Bonne nouvelle malgré tout : la réprobation a été unanime et le pays soudé dans la condamnation univoque. Pour la première fois dans l’histoire, un premier ministre issu du parti démocratique unioniste a assisté officiellement à une messe catholique en compagnie de son vice-premier ministre, le catholique Mc Guinness. Du jamais vu, du 100 % inédit, des officiers de police et des membres de l’association athlétique gaélique ont porté le cercueil épaules contre épaules, peine contre peine, laissant là dans la petite église de l’immaculée conception à Beragh leurs dissensions théologiques…
En 2011, pas en 1572 (année du massacre de la Saint-Barthélémy). On croit rêver. Les deux ministres ont rappelé leur attachement au processus pour tourner définitivement la page sanglante écrite par la génération précédente. La mère de la victime a demandé à ses coreligionnaires de ne pas céder à la haine et de poursuivre leur engagement au sein de la police nationale multiconfessionnelle. Le père John Skinnader a rappelé que le policier abattu était « le symbole de la nouvelle Irlande du Nord, un jeune homme rêvant depuis toujours d’être au service des autres, pour les protéger et construire la paix entre les communautés ». Le cardinal Sean Brady, primat de l’église d’Irlande, a plaidé pour l’arrêt définitif de toute forme de violence. 70 000 personnes silencieuses se sont rassemblées à Belfast à l’appel des syndicats. Des discours de tolérance par des hommes et des femmes de bonne volonté qu’on aimerait entendre partout.
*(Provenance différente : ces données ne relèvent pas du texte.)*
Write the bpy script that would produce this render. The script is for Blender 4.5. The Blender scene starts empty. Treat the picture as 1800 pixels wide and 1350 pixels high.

Il n’empêche qu’au Royaume-Uni, si la priorité est depuis 2005 à la lutte contre le terrorisme islamique, on garde toujours un œil méfiant sur ces Républicains irlandais qui se réveillent régulièrement comme des volcans mal éteints. Les musulmans n’ont pas le monopole de l’obscurantisme et protestant échaudé craint l’eau froide. Un arsenal de kalachnikovs, détonateurs, bombes incendiaires et semtex a été découvert dans un garage de Coalisland juste après le crime. Assurément, il n’était pas là que pour faire joli.
Quoique non revendiqué, cette fois encore, la responsabilité du crime est attribuée à des « dissidents » républicains opposés à la décision du Sinn Fein (parti nationaliste et catholique nord-irlandais) de partager le pouvoir avec les frères ennemis protestants.
Dissidents… Qui se cache dans ce fourre-tout commode ? Autant de vieux militants qui refusent de déposer les armes et d’accepter les méthodes pacifiques que des gamins désabusés, sans avenir, détruits par la succession des plans d’austérité inaugurés par Margaret Thatcher et qui ont laissé sur le carreau une génération prête à se laisser tenter par la solution extrémiste.
Comme un dernier baroud d’honneur, les scories d’une guerre religieuse d’un autre âge, au moment où les Irlandais de la République vous laissent entendre à mi-mot qu’ils ne voudraient pas du Nord quand bien même on leur offrirait sur un plateau. Dans quelques semaines Elizabeth II effectuera au pays du trèfle la première visite officielle d’un souverain britannique depuis l’indépendance en 1922…
Rien ne change, décidément, sous le soleil. À Omagh, New-york ou Bagdad, Dieu ou Allah ont toujours bon dos quand il s’agit de torpiller par la terreur les souhaits de la majorité silencieuse. À Omagh ou Bagdad, la réconciliation est passée ou passera par la satisfaction du très irrationnel mais très ombrageux sentiment de dignité et de justice.